Czasy się zmieniły, ale stare uprzedzenia wciąż skłaniają właścicieli i administracje nieruchomości do walki z pnącą roślinnością. To z kolei utwierdza mieszkańców w przekonaniu, że „coś w tym musi być”, więc widok pająka w mieszkaniu łączą z widokiem pnącza za oknem. Tworzy się błędne koło między przesądem a łańcuchem zniekształceń poznawczych takich jak apofenia, błąd konfirmacji, zasada podczepienia, efekt strusia i percepcja selektywna. Ludzie dopatrują się zagrożeń ze strony pnączy, bo preferują obiegowe opinie, które potwierdzają ich przekonania, gdyż nowa wiedza wywołuje u nich dyskomfort emocjonalny.
Sięgnij do źródeł
"Pnącza w zieleni miejskiej i przy drogach" Stefan Marczyński
Pnącza faktycznie mają swoisty rys „postapo”, bo zarastają dziko wszystko, co stare i porzucone. Tyle że dziś nazywamy to „czwartą przyrodą”, która renaturyzuje tereny zniszczone przez człowieka. Ze względu na swoją witalność pewien respekt względem nich jest jednak uzasadniony: popularny winobluszcz bez przycinania wrasta w okna, penetruje rynny i dachówki. Tyle że to przecież nic niezwykłego: każdy ogród potrzebuje pielęgnacji przez ogrodnika, a jeśli chodzi o wybór pnączy wedle potrzeb i możliwości, wszystko jest policzone i sklasyfikowane.

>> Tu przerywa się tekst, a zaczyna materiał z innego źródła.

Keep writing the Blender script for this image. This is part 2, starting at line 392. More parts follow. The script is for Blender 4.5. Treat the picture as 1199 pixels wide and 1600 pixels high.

Do wyboru są pnącza samoczepne i wymagające podpór; szybciej i wolniej rosnące; z dużymi kwiatami i małymi, tracące liście i zimozielone – na każde warunki i gusta. Nie mniej ważne są też szczegóły techniczne. Masa pnącza waha się od jednego do kilkudziesięciu kg/m kw. Najcięższy jest zimozielony bluszcz pospolity (20–25 kg/m kw.), waga średnia to „dzikie wino”, czyli winobluszcz pięciolistkowy (10–20 kg/m kw.) i waga lekka – winobluszcz trójklapowy (10 kg/m kw.). Przy szacowaniu wytrzymałości podpór należy ten wskaźnik podwoić, uwzględniając wagę rosy, deszczu i śniegu. Istotny jest też napór wiatru na zieloną powierzchnię i jego siła ssąca, gdy wieje równolegle. Jest ona zależna od wysokości pnączy – np. od 8 do 20 m wynosi ok. 0,8 kN/m kw., a powyżej 20 m – ok. 1,1 kN/m kw.
Zatem „mędrca szkiełko i oko” wszystko już pomierzyło i przewidziało. Reszta należy do „czucia i wiary”. Ludziom już nie imponuje nowoczesność gołego betonu. Chcą mieć wokół siebie zieleń i to od razu nieco dziką i dorodną. A do tego pnącza nadają się doskonale, bo rosną szybko i są romantycznie piękne.
Mity
Robactwo. Prawdą jest, że w pnączach żyją zwierzęta, jak w każdym ogrodzie. Żadne biuro nieruchomości nie straszy jednak klientów ogrodami.
Szczury. Jeśli te gryzonie w budynku są, to znaczy, że mamy problem z nimi, nie pnączami. Firm zajmujących się deratyzacją nie interesują pnącza, tylko kanalizacja, piwnice i śmietniki.
Wilgoć. Pnącza osłaniają mury od deszczu i usuwają wodę z gruntu pod ścianami. W Wielkiej Brytanii poleca się na wynajem domy obrośnięte bluszczem, bo są suche.
Erozja. Mur źle odizolowany od podłoża, ciągnący wodę, gorzej schnie pod liśćmi, a spękania tynku powiększają się od organów czepnych i odżywczych. Pnącza rzeczywiście są wykluczone, jeśli ściany są w złym stanie. Jeśli jednak mówimy o elewacji spełniającej standardy, pnącza są dla niej jak kołderka zmniejszająca erozję. Blokują promienie UV, redukują skoki temperatur i wilgotności. Gdyby ktoś wymyślił farbę działającą jak pnącza, byłby milionerem.
Fakty
Pnącza to rośliny uniwersalne i bardzo plastyczne. Szybko rosną, także w donicach i płytkiej ziemi. Zmniejszają zanieczyszczenie pyłem i hałasem. Umacniają skarpy, chronią glebę. Mogą zastąpić trawnik, drzewo i żywopłot. Pasują zarówno do miejsc dzikich i reprezentacyjnych, oldschoolowych i nowoczesnych. Zdobią i maskują. Dobrze komponują się z innymi roślinami.